Ancora fiumi di parole potrebbero riempire queste pagine perché la vita di mamma Natuzza è davvero piena e ricca di aneddoti, fenomeni straordinari, come la passione di Cristo e il dono delle stimmate che ogni Quaresima si manifestavano e con particolare intensità il Venerdì Santo di ogni anno per molti anni, e tanti altri eventi; ma tutto e ogni cosa è conseguenza dell’amore grande, intenso e immenso che ha vissuto per Gesù e Maria.
La vita di Natuzza Evolo è stata risposta alla vocazione straordinaria che Dio le ha affidato, alla quale lei ha risposto con generosità e perseveranza, tutto nell’ordinarietà; ad una donna, mamma che le chiese un consiglio su come non scoraggiarsi nel suo ruolo educativo, rispose che sono necessarie tre cose: “forza, pazienza e amore”! Possiamo fare tesoro di queste tre virtù guardando sempre oltre i segni per incontrare il Volto vero di Cristo Redentore.
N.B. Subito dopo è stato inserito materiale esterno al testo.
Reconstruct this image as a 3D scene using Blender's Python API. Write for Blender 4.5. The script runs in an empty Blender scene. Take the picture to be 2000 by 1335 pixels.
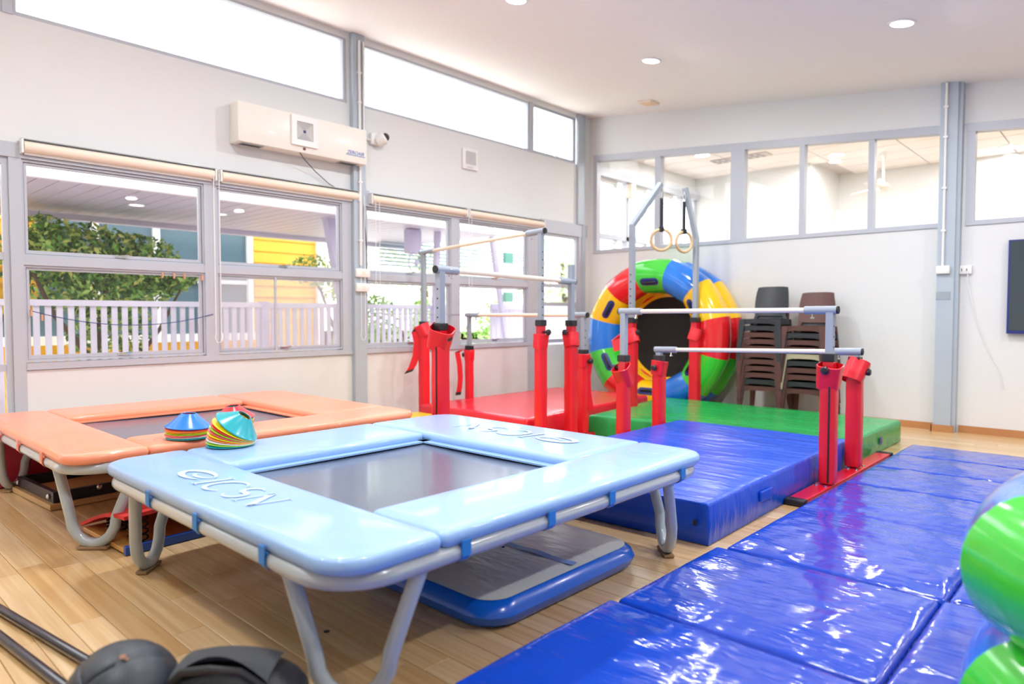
import bpy, math, random
from mathutils import Vector, Matrix, noise
random.seed(7)
S = 0.75                      # survey units -> metres
R = math.radians
scn = bpy.context.scene
col = scn.collection

# ------------------------------------------------------------------ camera, sky, exposure
cam_d = bpy.data.cameras.new('camera'); cam = bpy.data.objects.new('camera', cam_d); col.objects.link(cam)
cam.location = (0, 0, 1.4*S)
PITCH = math.atan(52.5/1332.0); YAW = math.atan(1235/1332.0*math.cos(PITCH))
cam.rotation_euler = (math.pi/2-PITCH, 0, YAW)
cam_d.sensor_width = 36; cam_d.lens = 1332.0/2000*36; cam_d.clip_start = 0.05; cam_d.clip_end = 300
cam_d.dof.use_dof = True; cam_d.dof.focus_distance = 4.6*S; cam_d.dof.aperture_fstop = 1.6
scn.camera = cam
w = bpy.data.worlds.new('overcast_sky'); scn.world = w; w.use_nodes = True
bg = w.node_tree.nodes['Background']; bg.inputs[0].default_value = (0.92, 0.96, 1.0, 1); bg.inputs[1].default_value = 4.5
scn.view_settings.view_transform = 'Standard'; scn.view_settings.look = 'None'
scn.view_settings.exposure = 0.15; scn.view_settings.gamma = 1; scn.view_settings.use_curve_mapping = False
sun_d = bpy.data.lights.new('sun', 'SUN'); sun_d.energy = 3.2; sun_d.angle = R(3); sun_d.color = (1, .95, .86)
sun = bpy.data.objects.new('sun', sun_d); col.objects.link(sun); sun.rotation_euler = (R(38), R(12), R(150)); sun.location = (-20, 0, 20)
DOWNLIGHTS = [(-4.43, 7.24), (-1.74, 7.26), (-4.58, 5.0), (-1.74, 5.0), (-4.5, 2.4), (-1.74, 2.4), (-4.5, -.2), (-1.74, -.2), (1.0, 7.26), (1.0, 5.0), (1.0, 2.4)]
LAMP_W = 46.0
BACKROOM_W = 60.0

# ------------------------------------------------------------------ helpers
def tag(o, label=None, cat=None, group=None, kind=None):
    if label: o['label'] = label
    if cat: o['category'] = cat
    if group: o['group'] = group
    if kind: o['kind'] = kind
    return o
def thing(name, label=None, cat=None, loc=(0, 0, 0), group=None, kind=None, rz=0.0):
    o = bpy.data.objects.new(name, None); col.objects.link(o); o.empty_display_size = .1
    o.location = Vector(loc)*S; o.rotation_euler = (0, 0, rz)
    return tag(o, label, cat, group, kind)
def world_loc(o):
    v = Vector((0, 0, 0))
    while o: v = v+Vector(o.location); o = o.parent
    return v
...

Natuzza Evolo muore a Paravati di Mileto nel giorno della Solennità di Ognissanti del 2009 e a distanza di dieci anni la Chiesa concede l’apertura del processo di beatificazione. Ancora oggi la tomba di Natuzza è meta di pellegrinaggio. Segno che le sue parole si realizzano quotidianamente: “Quando sarò dall’altra parte farò più rumore”.